begin Provided data

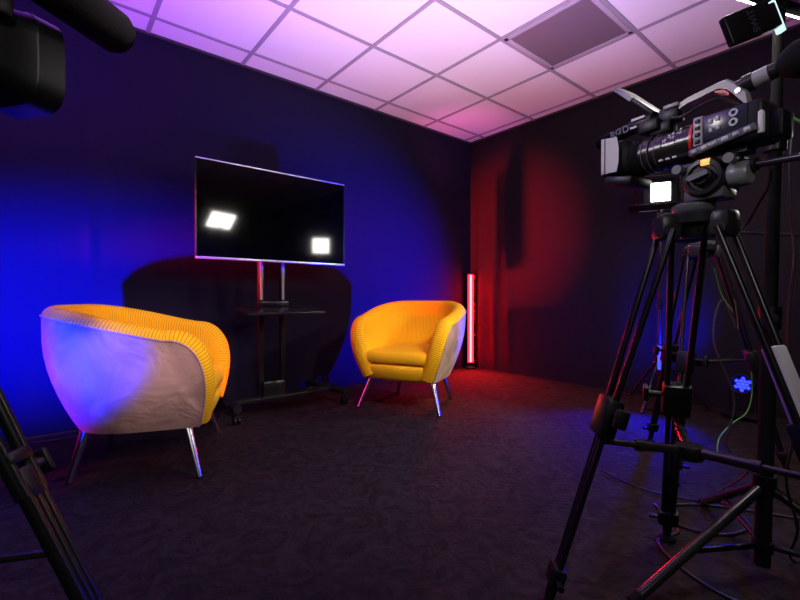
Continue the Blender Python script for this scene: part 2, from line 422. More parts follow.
sh.prism([(-0.27, -0.17), (0.27, -0.17), (0.255, 0.10), (-0.255, 0.10)], 0.018, Matrix.Translation((-0.06, -0.10, 0.695)) @ Matrix.Rotation(math.radians(8), 4, 'X'), bevel=0.004).build('shelf', M['gloss_black'], t)
MB().box((-0.06, 0.0, 0.735), (0.22, 0.06, 0.028), bevel=0.004).build('shelf_bracket', M['black_metal'], t)
MB().box((-0.065, -0.01, 0.15), (0.17, 0.10, 0.11), bevel=0.02).build('column_foot', M['gloss_black'], t)
# base: bowed front plate and two side arms on castors
pl = []
for i in range(21):
    x = -0.40+0.80*i/20; pl.append((x, -0.07 - 0.03*(1-(x/0.4)**2)))
pl += [(0.40, 0.03), (-0.40, 0.03)]
MB().prism(pl, 0.025, Matrix.Translation((0, -0.02, 0.098)), bevel=0.006).build('base_plate', M['gloss_black'], t)
for s in (-1, 1):
    MB().tube((s*0.385, -0.255, 0.10), (s*0.33, 0.235, 0.10), 0.026, 0.026, 20).build('base_arm', M['gloss_black'], t)
    for y, xx in ((-0.24, 0.384), (0.215, 0.332)):
        c = MB().tube((s*xx, y, 0.055), (s*xx, y, 0.09), 0.012).box((s*xx, y+0.006, 0.05), (0.05, 0.045, 0.016), bevel=0.004).box((s*xx-0.022, y+0.01, 0.036), (0.004, 0.03, 0.03)).box((s*xx+0.022, y+0.01, 0.036), (0.004, 0.03, 0.03)).build('castor', M['black'], t)
        for dx in (-0.012, 0.012):
            MB().tube((s*xx+dx-0.006, y+0.012, 0.0255), (s*xx+dx+0.006, y+0.012, 0.0255), 0.0255, 0.0255, 20).build('wheel', M['gloss_black'], c)

# ------------------------------------------------------------------ red LED tube in the corner
t = thing('light_tube', 'glowing red upright light tube standing in the corner', 'light tube', (3.51, 3.055, 0), -YAW)
MB().box((0, 0.016, 0.53), (0.07, 0.02, 1.00), bevel=0.003).box((0, 0.01, 0.012), (0.10, 0.09, 0.024), bevel=0.004).build('channel', M['black_metal'], t)
MB().box((0, 0, 0.54), (0.016, 0.012, 0.94), bevel=0.003).build('core_strip', M['led_core'], t)
mb = MB()
for i in range(46):
    for s in (-1, 1): mb.sphere((s*0.0185, -0.002, 0.08+0.0204*i), 0.0115, u=10, v=6)
mb.build('led_beads', M['led_red'], t)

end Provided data

:: Task to complete ::
Write out the listing above exactly as it stands, pictures excluded.

:: Written response ::
Continue the Blender Python script for this scene: part 2, from line 422. More parts follow.
sh.prism([(-0.27, -0.17), (0.27, -0.17), (0.255, 0.10), (-0.255, 0.10)], 0.018, Matrix.Translation((-0.06, -0.10, 0.695)) @ Matrix.Rotation(math.radians(8), 4, 'X'), bevel=0.004).build('shelf', M['gloss_black'], t)
MB().box((-0.06, 0.0, 0.735), (0.22, 0.06, 0.028), bevel=0.004).build('shelf_bracket', M['black_metal'], t)
MB().box((-0.065, -0.01, 0.15), (0.17, 0.10, 0.11), bevel=0.02).build('column_foot', M['gloss_black'], t)
# base: bowed front plate and two side arms on castors
pl = []
for i in range(21):
    x = -0.40+0.80*i/20; pl.append((x, -0.07 - 0.03*(1-(x/0.4)**2)))
pl += [(0.40, 0.03), (-0.40, 0.03)]
MB().prism(pl, 0.025, Matrix.Translation((0, -0.02, 0.098)), bevel=0.006).build('base_plate', M['gloss_black'], t)
for s in (-1, 1):
    MB().tube((s*0.385, -0.255, 0.10), (s*0.33, 0.235, 0.10), 0.026, 0.026, 20).build('base_arm', M['gloss_black'], t)
    for y, xx in ((-0.24, 0.384), (0.215, 0.332)):
        c = MB().tube((s*xx, y, 0.055), (s*xx, y, 0.09), 0.012).box((s*xx, y+0.006, 0.05), (0.05, 0.045, 0.016), bevel=0.004).box((s*xx-0.022, y+0.01, 0.036), (0.004, 0.03, 0.03)).box((s*xx+0.022, y+0.01, 0.036), (0.004, 0.03, 0.03)).build('castor', M['black'], t)
        for dx in (-0.012, 0.012):
            MB().tube((s*xx+dx-0.006, y+0.012, 0.0255), (s*xx+dx+0.006, y+0.012, 0.0255), 0.0255, 0.0255, 20).build('wheel', M['gloss_black'], c)

# ------------------------------------------------------------------ red LED tube in the corner
t = thing('light_tube', 'glowing red upright light tube standing in the corner', 'light tube', (3.51, 3.055, 0), -YAW)
MB().box((0, 0.016, 0.53), (0.07, 0.02, 1.00), bevel=0.003).box((0, 0.01, 0.012), (0.10, 0.09, 0.024), bevel=0.004).build('channel', M['black_metal'], t)
MB().box((0, 0, 0.54), (0.016, 0.012, 0.94), bevel=0.003).build('core_strip', M['led_core'], t)
mb = MB()
for i in range(46):
    for s in (-1, 1): mb.sphere((s*0.0185, -0.002, 0.08+0.0204*i), 0.0115, u=10, v=6)
mb.build('led_beads', M['led_red'], t)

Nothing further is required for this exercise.